TASK TO CARRY OUT: Of the records that follow, copy only the lines from the line containing "Reconstruct this image" to the line containing "TH = math.radians(30)", both included, exactly as written.

Data records:

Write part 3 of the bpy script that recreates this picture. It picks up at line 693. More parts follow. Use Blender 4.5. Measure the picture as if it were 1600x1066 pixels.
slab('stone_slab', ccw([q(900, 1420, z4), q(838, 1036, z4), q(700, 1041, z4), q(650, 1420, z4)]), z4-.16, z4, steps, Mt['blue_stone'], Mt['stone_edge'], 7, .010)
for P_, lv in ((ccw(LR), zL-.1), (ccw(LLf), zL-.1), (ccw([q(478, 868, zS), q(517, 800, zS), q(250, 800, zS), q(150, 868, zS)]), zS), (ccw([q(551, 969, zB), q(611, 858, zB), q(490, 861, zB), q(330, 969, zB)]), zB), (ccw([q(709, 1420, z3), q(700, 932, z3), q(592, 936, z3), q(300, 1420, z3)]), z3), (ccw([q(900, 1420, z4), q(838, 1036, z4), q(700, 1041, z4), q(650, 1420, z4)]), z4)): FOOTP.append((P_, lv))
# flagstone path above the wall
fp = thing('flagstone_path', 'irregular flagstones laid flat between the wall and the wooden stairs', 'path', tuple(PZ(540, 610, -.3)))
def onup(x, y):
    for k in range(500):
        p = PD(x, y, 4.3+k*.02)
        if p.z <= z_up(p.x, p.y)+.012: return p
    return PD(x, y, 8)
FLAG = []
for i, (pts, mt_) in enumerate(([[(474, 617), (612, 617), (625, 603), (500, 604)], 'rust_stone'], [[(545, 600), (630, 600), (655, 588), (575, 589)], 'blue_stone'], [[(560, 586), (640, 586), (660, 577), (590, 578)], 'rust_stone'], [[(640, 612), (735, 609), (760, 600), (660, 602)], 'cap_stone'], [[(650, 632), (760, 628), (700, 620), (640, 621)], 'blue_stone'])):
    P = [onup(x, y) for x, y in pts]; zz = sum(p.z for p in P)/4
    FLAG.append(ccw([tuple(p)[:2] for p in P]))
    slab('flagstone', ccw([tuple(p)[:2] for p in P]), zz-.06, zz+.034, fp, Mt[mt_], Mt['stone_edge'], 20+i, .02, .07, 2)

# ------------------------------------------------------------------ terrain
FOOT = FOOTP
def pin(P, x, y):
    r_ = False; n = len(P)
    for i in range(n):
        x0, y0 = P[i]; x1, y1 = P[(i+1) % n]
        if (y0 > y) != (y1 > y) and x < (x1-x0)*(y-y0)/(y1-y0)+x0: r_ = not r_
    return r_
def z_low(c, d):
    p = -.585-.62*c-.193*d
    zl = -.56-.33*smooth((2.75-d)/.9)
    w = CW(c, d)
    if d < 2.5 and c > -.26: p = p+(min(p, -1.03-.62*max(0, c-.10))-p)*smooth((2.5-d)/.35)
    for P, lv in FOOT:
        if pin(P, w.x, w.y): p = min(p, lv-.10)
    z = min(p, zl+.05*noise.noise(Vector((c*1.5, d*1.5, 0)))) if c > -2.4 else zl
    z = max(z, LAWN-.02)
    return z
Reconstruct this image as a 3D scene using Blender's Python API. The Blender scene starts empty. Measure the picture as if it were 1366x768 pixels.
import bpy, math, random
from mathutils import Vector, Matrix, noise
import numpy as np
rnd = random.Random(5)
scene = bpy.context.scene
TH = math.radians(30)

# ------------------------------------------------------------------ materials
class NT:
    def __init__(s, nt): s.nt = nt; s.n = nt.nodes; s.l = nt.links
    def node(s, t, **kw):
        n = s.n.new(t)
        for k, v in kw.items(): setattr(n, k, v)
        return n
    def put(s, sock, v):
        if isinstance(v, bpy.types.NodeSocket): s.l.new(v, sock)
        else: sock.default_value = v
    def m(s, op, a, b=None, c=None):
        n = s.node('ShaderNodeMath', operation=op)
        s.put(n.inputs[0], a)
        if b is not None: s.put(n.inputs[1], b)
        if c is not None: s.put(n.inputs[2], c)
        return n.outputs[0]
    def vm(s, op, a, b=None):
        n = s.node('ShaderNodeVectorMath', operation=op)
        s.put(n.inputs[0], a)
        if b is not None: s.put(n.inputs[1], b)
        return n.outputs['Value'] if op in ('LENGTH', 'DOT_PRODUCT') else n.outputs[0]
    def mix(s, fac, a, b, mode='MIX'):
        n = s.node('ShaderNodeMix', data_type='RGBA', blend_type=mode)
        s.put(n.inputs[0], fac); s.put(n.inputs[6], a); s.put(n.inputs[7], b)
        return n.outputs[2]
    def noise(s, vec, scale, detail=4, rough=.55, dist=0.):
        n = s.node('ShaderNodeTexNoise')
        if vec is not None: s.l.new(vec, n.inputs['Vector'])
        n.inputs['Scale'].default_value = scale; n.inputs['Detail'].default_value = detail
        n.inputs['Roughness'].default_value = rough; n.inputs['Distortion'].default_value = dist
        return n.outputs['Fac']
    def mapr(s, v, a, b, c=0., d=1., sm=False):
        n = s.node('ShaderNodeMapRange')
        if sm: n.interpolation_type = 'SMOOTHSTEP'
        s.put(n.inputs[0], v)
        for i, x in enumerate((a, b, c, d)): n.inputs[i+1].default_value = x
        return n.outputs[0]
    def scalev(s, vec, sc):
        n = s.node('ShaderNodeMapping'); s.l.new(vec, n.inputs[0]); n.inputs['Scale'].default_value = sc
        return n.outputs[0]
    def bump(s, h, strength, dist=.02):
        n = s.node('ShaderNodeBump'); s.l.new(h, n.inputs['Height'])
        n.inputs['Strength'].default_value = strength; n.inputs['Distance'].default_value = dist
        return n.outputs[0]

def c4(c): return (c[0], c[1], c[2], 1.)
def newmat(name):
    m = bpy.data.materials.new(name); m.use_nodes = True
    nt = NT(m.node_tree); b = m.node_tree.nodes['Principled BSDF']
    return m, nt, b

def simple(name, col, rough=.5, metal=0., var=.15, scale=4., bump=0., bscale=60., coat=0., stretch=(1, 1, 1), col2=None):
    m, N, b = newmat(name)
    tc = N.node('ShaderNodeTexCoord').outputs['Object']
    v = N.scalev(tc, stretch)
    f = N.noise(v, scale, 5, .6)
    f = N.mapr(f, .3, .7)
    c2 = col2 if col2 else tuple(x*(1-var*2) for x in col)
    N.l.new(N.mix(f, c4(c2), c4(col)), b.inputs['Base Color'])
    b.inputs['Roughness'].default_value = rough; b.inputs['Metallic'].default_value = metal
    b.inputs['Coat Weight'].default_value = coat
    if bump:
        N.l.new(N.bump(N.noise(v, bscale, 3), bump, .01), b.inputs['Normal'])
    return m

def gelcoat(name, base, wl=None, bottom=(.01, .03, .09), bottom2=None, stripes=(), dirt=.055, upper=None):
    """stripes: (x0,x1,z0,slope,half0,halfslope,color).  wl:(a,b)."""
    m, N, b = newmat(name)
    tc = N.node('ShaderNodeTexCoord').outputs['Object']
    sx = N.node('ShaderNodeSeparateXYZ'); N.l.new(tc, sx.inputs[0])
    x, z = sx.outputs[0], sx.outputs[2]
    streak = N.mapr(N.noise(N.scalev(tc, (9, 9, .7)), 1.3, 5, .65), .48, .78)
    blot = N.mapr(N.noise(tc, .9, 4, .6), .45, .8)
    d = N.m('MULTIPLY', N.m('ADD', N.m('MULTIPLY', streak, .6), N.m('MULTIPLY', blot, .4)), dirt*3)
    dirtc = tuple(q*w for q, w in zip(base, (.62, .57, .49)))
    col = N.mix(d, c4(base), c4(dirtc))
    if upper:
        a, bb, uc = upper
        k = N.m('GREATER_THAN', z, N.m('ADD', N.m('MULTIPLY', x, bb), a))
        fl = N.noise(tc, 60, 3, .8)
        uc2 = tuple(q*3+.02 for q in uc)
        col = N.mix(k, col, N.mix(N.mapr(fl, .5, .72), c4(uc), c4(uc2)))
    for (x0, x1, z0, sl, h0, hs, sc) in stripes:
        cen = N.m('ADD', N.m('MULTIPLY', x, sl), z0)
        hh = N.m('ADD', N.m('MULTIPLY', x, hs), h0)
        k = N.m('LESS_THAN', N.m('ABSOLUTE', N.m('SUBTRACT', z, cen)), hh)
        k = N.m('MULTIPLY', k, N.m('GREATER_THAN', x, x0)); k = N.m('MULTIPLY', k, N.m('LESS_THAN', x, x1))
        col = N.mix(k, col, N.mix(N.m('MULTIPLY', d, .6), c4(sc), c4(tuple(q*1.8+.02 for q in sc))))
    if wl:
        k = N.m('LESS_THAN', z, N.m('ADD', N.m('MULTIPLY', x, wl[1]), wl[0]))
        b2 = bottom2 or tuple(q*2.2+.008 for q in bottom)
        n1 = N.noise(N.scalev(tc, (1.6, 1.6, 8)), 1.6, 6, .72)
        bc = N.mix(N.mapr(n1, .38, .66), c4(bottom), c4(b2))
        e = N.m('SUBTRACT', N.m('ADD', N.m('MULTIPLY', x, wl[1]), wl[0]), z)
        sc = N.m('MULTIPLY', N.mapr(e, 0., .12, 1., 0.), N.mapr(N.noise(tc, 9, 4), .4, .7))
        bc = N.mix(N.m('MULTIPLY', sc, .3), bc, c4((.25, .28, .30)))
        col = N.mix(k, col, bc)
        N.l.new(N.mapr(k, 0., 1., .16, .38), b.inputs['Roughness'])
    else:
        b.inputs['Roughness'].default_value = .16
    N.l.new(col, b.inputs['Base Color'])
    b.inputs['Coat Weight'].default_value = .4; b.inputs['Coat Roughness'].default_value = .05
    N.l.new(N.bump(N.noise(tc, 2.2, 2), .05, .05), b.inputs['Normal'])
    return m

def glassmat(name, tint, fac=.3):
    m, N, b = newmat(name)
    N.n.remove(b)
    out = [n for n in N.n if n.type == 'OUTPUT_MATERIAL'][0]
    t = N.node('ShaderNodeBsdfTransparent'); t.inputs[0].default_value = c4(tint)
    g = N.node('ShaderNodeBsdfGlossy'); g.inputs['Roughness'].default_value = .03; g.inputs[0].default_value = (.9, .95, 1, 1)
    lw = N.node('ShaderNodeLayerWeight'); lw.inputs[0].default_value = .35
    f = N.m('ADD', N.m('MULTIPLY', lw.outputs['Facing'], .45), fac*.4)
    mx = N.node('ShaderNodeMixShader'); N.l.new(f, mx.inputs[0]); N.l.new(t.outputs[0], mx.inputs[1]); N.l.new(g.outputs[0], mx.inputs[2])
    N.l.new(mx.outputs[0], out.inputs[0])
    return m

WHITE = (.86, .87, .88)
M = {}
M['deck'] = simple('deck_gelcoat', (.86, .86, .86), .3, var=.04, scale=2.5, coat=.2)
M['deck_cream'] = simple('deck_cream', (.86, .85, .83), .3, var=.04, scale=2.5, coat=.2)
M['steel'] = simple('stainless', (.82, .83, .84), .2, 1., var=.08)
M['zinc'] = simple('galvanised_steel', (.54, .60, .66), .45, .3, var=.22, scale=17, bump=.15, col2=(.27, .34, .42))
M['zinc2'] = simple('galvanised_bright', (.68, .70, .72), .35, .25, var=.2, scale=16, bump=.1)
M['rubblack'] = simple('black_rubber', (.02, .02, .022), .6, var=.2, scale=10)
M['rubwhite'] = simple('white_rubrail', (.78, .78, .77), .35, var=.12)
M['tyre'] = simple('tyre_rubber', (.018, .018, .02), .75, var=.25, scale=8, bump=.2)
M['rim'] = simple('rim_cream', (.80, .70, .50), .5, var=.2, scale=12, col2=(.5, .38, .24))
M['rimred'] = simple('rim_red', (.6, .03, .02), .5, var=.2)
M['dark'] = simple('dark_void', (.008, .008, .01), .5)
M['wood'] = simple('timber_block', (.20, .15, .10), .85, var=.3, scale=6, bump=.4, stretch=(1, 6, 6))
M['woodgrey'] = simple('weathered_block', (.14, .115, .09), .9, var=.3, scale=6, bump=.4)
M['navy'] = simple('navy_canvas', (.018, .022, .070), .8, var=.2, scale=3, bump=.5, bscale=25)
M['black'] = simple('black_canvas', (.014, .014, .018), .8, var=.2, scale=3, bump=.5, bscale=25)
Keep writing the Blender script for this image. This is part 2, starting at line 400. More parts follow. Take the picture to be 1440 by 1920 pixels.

FINISHED TASK:
Reconstruct this image as a 3D scene using Blender's Python API. The Blender scene starts empty. Measure the picture as if it were 1366x768 pixels.
import bpy, math, random
from mathutils import Vector, Matrix, noise
import numpy as np
rnd = random.Random(5)
scene = bpy.context.scene
TH = math.radians(30)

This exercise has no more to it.